(Your objective): Reproduce the full listing that appears beneath this instruction exactly.

(Data shown):
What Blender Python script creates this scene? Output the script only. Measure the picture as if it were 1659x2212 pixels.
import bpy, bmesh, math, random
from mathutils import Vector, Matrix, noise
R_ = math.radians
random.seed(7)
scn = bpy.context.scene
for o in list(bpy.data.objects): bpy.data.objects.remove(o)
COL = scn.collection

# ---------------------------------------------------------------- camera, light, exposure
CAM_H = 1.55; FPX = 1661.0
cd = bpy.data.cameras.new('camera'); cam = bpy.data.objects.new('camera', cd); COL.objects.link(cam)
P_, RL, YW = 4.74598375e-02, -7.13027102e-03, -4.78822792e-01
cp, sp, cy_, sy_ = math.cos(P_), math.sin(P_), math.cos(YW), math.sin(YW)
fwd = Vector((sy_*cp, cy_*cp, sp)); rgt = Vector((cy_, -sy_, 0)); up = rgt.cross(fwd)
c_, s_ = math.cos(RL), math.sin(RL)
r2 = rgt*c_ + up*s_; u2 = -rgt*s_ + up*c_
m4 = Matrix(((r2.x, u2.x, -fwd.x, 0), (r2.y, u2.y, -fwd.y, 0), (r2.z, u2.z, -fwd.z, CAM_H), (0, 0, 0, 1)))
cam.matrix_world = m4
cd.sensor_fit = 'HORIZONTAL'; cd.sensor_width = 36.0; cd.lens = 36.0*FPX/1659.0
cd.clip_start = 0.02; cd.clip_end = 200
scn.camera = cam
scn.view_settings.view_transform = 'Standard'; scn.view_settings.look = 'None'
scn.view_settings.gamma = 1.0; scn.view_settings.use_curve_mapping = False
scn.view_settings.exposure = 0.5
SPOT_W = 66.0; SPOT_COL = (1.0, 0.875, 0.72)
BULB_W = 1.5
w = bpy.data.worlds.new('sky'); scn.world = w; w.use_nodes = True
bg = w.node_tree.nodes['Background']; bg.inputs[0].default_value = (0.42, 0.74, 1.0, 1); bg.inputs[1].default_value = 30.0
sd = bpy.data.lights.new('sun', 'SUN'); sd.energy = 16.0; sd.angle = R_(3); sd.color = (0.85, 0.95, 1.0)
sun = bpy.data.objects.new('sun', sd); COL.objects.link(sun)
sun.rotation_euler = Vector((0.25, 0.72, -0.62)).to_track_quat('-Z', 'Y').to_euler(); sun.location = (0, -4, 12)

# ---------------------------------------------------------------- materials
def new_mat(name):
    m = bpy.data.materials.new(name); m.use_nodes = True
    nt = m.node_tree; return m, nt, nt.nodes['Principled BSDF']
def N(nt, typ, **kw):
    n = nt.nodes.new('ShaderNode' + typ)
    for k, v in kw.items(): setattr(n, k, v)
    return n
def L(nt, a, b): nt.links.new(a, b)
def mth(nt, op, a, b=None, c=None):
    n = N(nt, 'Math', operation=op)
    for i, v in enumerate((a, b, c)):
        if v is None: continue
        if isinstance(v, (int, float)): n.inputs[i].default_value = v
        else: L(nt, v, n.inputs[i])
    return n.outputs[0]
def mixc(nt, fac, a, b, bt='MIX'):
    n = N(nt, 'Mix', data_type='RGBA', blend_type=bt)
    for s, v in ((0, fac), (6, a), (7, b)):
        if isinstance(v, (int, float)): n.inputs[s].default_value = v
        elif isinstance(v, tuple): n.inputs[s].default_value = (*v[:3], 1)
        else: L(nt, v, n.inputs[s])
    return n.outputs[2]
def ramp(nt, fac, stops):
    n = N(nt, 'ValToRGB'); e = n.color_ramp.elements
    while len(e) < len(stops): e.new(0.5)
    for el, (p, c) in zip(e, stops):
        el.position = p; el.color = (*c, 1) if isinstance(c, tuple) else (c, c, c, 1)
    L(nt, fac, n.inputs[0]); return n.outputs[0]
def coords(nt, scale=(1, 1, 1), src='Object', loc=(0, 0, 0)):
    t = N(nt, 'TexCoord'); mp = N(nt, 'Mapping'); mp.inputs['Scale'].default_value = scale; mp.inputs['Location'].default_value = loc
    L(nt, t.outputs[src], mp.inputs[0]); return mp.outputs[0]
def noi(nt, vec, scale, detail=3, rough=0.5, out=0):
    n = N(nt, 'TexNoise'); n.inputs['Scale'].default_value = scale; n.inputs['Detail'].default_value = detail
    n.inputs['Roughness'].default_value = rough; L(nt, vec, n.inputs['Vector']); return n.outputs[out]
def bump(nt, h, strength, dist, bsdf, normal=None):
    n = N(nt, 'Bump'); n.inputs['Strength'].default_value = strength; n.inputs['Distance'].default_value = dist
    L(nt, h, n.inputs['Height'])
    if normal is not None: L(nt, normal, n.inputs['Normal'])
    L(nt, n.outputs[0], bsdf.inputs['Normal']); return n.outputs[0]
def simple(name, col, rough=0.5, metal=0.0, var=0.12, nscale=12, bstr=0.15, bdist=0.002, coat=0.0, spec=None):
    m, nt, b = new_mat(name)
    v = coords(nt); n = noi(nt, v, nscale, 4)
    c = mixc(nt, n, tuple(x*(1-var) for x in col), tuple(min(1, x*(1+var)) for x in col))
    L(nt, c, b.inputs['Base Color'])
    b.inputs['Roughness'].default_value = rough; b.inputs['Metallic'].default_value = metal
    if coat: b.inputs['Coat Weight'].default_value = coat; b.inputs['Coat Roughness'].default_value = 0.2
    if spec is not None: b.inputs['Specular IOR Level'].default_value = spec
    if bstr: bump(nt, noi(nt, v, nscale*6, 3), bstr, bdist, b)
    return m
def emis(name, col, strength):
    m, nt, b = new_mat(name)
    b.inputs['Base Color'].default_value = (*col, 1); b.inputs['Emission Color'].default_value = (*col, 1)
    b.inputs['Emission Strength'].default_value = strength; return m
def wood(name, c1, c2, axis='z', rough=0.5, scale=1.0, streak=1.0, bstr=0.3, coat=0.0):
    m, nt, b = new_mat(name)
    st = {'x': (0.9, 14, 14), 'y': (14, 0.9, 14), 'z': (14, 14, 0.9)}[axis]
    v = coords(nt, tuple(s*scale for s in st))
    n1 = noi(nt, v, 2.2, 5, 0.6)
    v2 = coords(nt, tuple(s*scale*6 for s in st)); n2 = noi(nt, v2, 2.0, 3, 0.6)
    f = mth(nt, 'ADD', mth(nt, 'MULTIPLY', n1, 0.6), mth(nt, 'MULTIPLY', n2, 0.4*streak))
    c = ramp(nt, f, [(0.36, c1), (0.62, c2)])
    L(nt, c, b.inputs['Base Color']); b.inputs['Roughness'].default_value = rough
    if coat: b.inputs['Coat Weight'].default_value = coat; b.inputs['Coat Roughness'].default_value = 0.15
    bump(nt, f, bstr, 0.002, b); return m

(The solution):
What Blender Python script creates this scene? Output the script only. Measure the picture as if it were 1659x2212 pixels.
import bpy, bmesh, math, random
from mathutils import Vector, Matrix, noise
R_ = math.radians
random.seed(7)
scn = bpy.context.scene
for o in list(bpy.data.objects): bpy.data.objects.remove(o)
COL = scn.collection

# ---------------------------------------------------------------- camera, light, exposure
CAM_H = 1.55; FPX = 1661.0
cd = bpy.data.cameras.new('camera'); cam = bpy.data.objects.new('camera', cd); COL.objects.link(cam)
P_, RL, YW = 4.74598375e-02, -7.13027102e-03, -4.78822792e-01
cp, sp, cy_, sy_ = math.cos(P_), math.sin(P_), math.cos(YW), math.sin(YW)
fwd = Vector((sy_*cp, cy_*cp, sp)); rgt = Vector((cy_, -sy_, 0)); up = rgt.cross(fwd)
c_, s_ = math.cos(RL), math.sin(RL)
r2 = rgt*c_ + up*s_; u2 = -rgt*s_ + up*c_
m4 = Matrix(((r2.x, u2.x, -fwd.x, 0), (r2.y, u2.y, -fwd.y, 0), (r2.z, u2.z, -fwd.z, CAM_H), (0, 0, 0, 1)))
cam.matrix_world = m4
cd.sensor_fit = 'HORIZONTAL'; cd.sensor_width = 36.0; cd.lens = 36.0*FPX/1659.0
cd.clip_start = 0.02; cd.clip_end = 200
scn.camera = cam
scn.view_settings.view_transform = 'Standard'; scn.view_settings.look = 'None'
scn.view_settings.gamma = 1.0; scn.view_settings.use_curve_mapping = False
scn.view_settings.exposure = 0.5
SPOT_W = 66.0; SPOT_COL = (1.0, 0.875, 0.72)
BULB_W = 1.5
w = bpy.data.worlds.new('sky'); scn.world = w; w.use_nodes = True
bg = w.node_tree.nodes['Background']; bg.inputs[0].default_value = (0.42, 0.74, 1.0, 1); bg.inputs[1].default_value = 30.0
sd = bpy.data.lights.new('sun', 'SUN'); sd.energy = 16.0; sd.angle = R_(3); sd.color = (0.85, 0.95, 1.0)
sun = bpy.data.objects.new('sun', sd); COL.objects.link(sun)
sun.rotation_euler = Vector((0.25, 0.72, -0.62)).to_track_quat('-Z', 'Y').to_euler(); sun.location = (0, -4, 12)

# ---------------------------------------------------------------- materials
def new_mat(name):
    m = bpy.data.materials.new(name); m.use_nodes = True
    nt = m.node_tree; return m, nt, nt.nodes['Principled BSDF']
def N(nt, typ, **kw):
    n = nt.nodes.new('ShaderNode' + typ)
    for k, v in kw.items(): setattr(n, k, v)
    return n
def L(nt, a, b): nt.links.new(a, b)
def mth(nt, op, a, b=None, c=None):
    n = N(nt, 'Math', operation=op)
    for i, v in enumerate((a, b, c)):
        if v is None: continue
        if isinstance(v, (int, float)): n.inputs[i].default_value = v
        else: L(nt, v, n.inputs[i])
    return n.outputs[0]
def mixc(nt, fac, a, b, bt='MIX'):
    n = N(nt, 'Mix', data_type='RGBA', blend_type=bt)
    for s, v in ((0, fac), (6, a), (7, b)):
        if isinstance(v, (int, float)): n.inputs[s].default_value = v
        elif isinstance(v, tuple): n.inputs[s].default_value = (*v[:3], 1)
        else: L(nt, v, n.inputs[s])
    return n.outputs[2]
def ramp(nt, fac, stops):
    n = N(nt, 'ValToRGB'); e = n.color_ramp.elements
    while len(e) < len(stops): e.new(0.5)
    for el, (p, c) in zip(e, stops):
        el.position = p; el.color = (*c, 1) if isinstance(c, tuple) else (c, c, c, 1)
    L(nt, fac, n.inputs[0]); return n.outputs[0]
def coords(nt, scale=(1, 1, 1), src='Object', loc=(0, 0, 0)):
    t = N(nt, 'TexCoord'); mp = N(nt, 'Mapping'); mp.inputs['Scale'].default_value = scale; mp.inputs['Location'].default_value = loc
    L(nt, t.outputs[src], mp.inputs[0]); return mp.outputs[0]
def noi(nt, vec, scale, detail=3, rough=0.5, out=0):
    n = N(nt, 'TexNoise'); n.inputs['Scale'].default_value = scale; n.inputs['Detail'].default_value = detail
    n.inputs['Roughness'].default_value = rough; L(nt, vec, n.inputs['Vector']); return n.outputs[out]
def bump(nt, h, strength, dist, bsdf, normal=None):
    n = N(nt, 'Bump'); n.inputs['Strength'].default_value = strength; n.inputs['Distance'].default_value = dist
    L(nt, h, n.inputs['Height'])
    if normal is not None: L(nt, normal, n.inputs['Normal'])
    L(nt, n.outputs[0], bsdf.inputs['Normal']); return n.outputs[0]
def simple(name, col, rough=0.5, metal=0.0, var=0.12, nscale=12, bstr=0.15, bdist=0.002, coat=0.0, spec=None):
    m, nt, b = new_mat(name)
    v = coords(nt); n = noi(nt, v, nscale, 4)
    c = mixc(nt, n, tuple(x*(1-var) for x in col), tuple(min(1, x*(1+var)) for x in col))
    L(nt, c, b.inputs['Base Color'])
    b.inputs['Roughness'].default_value = rough; b.inputs['Metallic'].default_value = metal
    if coat: b.inputs['Coat Weight'].default_value = coat; b.inputs['Coat Roughness'].default_value = 0.2
    if spec is not None: b.inputs['Specular IOR Level'].default_value = spec
    if bstr: bump(nt, noi(nt, v, nscale*6, 3), bstr, bdist, b)
    return m
def emis(name, col, strength):
    m, nt, b = new_mat(name)
    b.inputs['Base Color'].default_value = (*col, 1); b.inputs['Emission Color'].default_value = (*col, 1)
    b.inputs['Emission Strength'].default_value = strength; return m
def wood(name, c1, c2, axis='z', rough=0.5, scale=1.0, streak=1.0, bstr=0.3, coat=0.0):
    m, nt, b = new_mat(name)
    st = {'x': (0.9, 14, 14), 'y': (14, 0.9, 14), 'z': (14, 14, 0.9)}[axis]
    v = coords(nt, tuple(s*scale for s in st))
    n1 = noi(nt, v, 2.2, 5, 0.6)
    v2 = coords(nt, tuple(s*scale*6 for s in st)); n2 = noi(nt, v2, 2.0, 3, 0.6)
    f = mth(nt, 'ADD', mth(nt, 'MULTIPLY', n1, 0.6), mth(nt, 'MULTIPLY', n2, 0.4*streak))
    c = ramp(nt, f, [(0.36, c1), (0.62, c2)])
    L(nt, c, b.inputs['Base Color']); b.inputs['Roughness'].default_value = rough
    if coat: b.inputs['Coat Weight'].default_value = coat; b.inputs['Coat Roughness'].default_value = 0.15
    bump(nt, f, bstr, 0.002, b); return m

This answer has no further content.